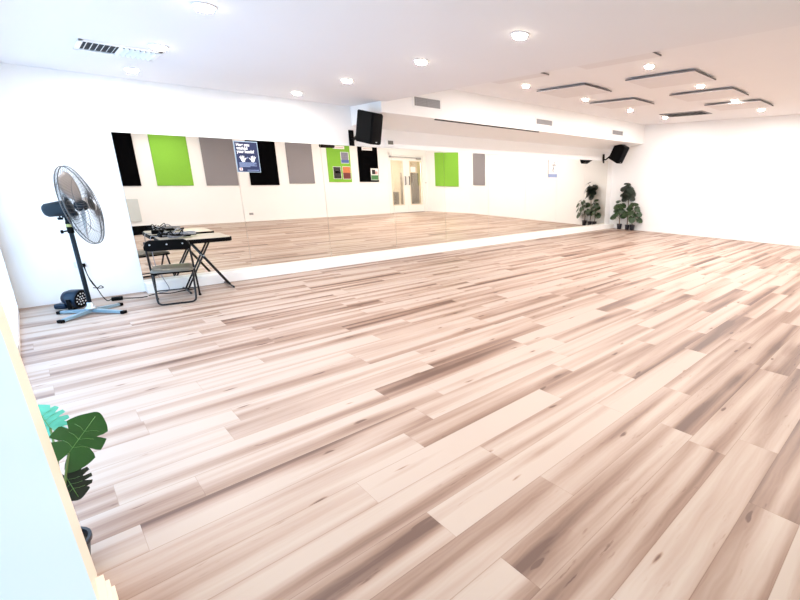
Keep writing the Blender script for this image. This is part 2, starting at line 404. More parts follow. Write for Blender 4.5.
☆ ☆ ☆ ☆ ☆
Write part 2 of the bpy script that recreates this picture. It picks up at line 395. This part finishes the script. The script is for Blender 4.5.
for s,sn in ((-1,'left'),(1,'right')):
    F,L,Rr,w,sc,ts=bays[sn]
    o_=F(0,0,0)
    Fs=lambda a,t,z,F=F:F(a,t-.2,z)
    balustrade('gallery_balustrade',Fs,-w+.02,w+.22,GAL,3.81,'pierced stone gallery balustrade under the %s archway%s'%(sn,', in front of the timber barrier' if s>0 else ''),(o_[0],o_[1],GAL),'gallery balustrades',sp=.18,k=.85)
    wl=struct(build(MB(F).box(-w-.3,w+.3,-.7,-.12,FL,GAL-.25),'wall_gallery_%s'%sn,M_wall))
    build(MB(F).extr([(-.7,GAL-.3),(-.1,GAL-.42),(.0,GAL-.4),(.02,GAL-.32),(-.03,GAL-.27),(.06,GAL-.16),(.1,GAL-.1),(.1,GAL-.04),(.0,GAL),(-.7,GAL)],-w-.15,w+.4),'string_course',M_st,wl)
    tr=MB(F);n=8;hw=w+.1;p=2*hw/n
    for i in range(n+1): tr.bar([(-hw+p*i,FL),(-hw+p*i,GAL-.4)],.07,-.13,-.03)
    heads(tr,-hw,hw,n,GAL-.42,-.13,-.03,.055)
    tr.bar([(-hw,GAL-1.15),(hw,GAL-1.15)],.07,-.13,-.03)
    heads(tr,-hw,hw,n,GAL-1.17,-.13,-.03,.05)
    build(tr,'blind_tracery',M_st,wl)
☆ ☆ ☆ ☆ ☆
## DIRECTION
Go through the material above and copy each line that has the word "Write".

## ANSWER TO THE EXERCISE
Keep writing the Blender script for this image. This is part 2, starting at line 404. More parts follow. Write for Blender 4.5.
Write part 2 of the bpy script that recreates this picture. It picks up at line 395. This part finishes the script. The script is for Blender 4.5.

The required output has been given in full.